§ **To do**
Provide the data again in its entirety, exactly as given.

§ **Information shown**
+++

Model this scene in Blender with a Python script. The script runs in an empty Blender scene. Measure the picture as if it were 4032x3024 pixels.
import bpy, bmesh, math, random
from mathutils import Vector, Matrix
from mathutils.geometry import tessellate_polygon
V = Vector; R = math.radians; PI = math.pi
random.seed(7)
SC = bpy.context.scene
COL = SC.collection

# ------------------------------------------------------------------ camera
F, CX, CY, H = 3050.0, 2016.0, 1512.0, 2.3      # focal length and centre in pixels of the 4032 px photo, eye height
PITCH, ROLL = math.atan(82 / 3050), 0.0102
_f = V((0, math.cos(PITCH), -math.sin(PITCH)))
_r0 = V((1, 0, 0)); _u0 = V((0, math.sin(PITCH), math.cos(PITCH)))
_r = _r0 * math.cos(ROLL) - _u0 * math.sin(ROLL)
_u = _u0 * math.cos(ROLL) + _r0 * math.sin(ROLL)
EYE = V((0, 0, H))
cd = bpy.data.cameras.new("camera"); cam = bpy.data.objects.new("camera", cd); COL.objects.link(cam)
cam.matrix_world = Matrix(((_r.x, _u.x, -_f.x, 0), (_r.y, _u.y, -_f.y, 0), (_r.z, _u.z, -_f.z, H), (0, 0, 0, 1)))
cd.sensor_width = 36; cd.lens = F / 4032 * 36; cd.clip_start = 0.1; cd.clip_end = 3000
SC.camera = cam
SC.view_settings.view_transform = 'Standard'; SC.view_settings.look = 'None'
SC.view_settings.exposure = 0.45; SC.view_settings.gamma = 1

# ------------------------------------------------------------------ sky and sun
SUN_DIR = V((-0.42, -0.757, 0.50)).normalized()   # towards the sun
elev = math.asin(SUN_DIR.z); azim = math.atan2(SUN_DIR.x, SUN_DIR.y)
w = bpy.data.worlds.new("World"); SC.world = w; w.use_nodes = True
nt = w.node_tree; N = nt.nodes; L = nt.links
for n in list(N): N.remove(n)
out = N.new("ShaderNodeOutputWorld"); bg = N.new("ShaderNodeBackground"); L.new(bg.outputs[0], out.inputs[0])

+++

§ **Solution for this exercise**
Model this scene in Blender with a Python script. The script runs in an empty Blender scene. Measure the picture as if it were 4032x3024 pixels.
import bpy, bmesh, math, random
from mathutils import Vector, Matrix
from mathutils.geometry import tessellate_polygon
V = Vector; R = math.radians; PI = math.pi
random.seed(7)
SC = bpy.context.scene
COL = SC.collection

# ------------------------------------------------------------------ camera
F, CX, CY, H = 3050.0, 2016.0, 1512.0, 2.3      # focal length and centre in pixels of the 4032 px photo, eye height
PITCH, ROLL = math.atan(82 / 3050), 0.0102
_f = V((0, math.cos(PITCH), -math.sin(PITCH)))
_r0 = V((1, 0, 0)); _u0 = V((0, math.sin(PITCH), math.cos(PITCH)))
_r = _r0 * math.cos(ROLL) - _u0 * math.sin(ROLL)
_u = _u0 * math.cos(ROLL) + _r0 * math.sin(ROLL)
EYE = V((0, 0, H))
cd = bpy.data.cameras.new("camera"); cam = bpy.data.objects.new("camera", cd); COL.objects.link(cam)
cam.matrix_world = Matrix(((_r.x, _u.x, -_f.x, 0), (_r.y, _u.y, -_f.y, 0), (_r.z, _u.z, -_f.z, H), (0, 0, 0, 1)))
cd.sensor_width = 36; cd.lens = F / 4032 * 36; cd.clip_start = 0.1; cd.clip_end = 3000
SC.camera = cam
SC.view_settings.view_transform = 'Standard'; SC.view_settings.look = 'None'
SC.view_settings.exposure = 0.45; SC.view_settings.gamma = 1

# ------------------------------------------------------------------ sky and sun
SUN_DIR = V((-0.42, -0.757, 0.50)).normalized()   # towards the sun
elev = math.asin(SUN_DIR.z); azim = math.atan2(SUN_DIR.x, SUN_DIR.y)
w = bpy.data.worlds.new("World"); SC.world = w; w.use_nodes = True
nt = w.node_tree; N = nt.nodes; L = nt.links
for n in list(N): N.remove(n)
out = N.new("ShaderNodeOutputWorld"); bg = N.new("ShaderNodeBackground"); L.new(bg.outputs[0], out.inputs[0])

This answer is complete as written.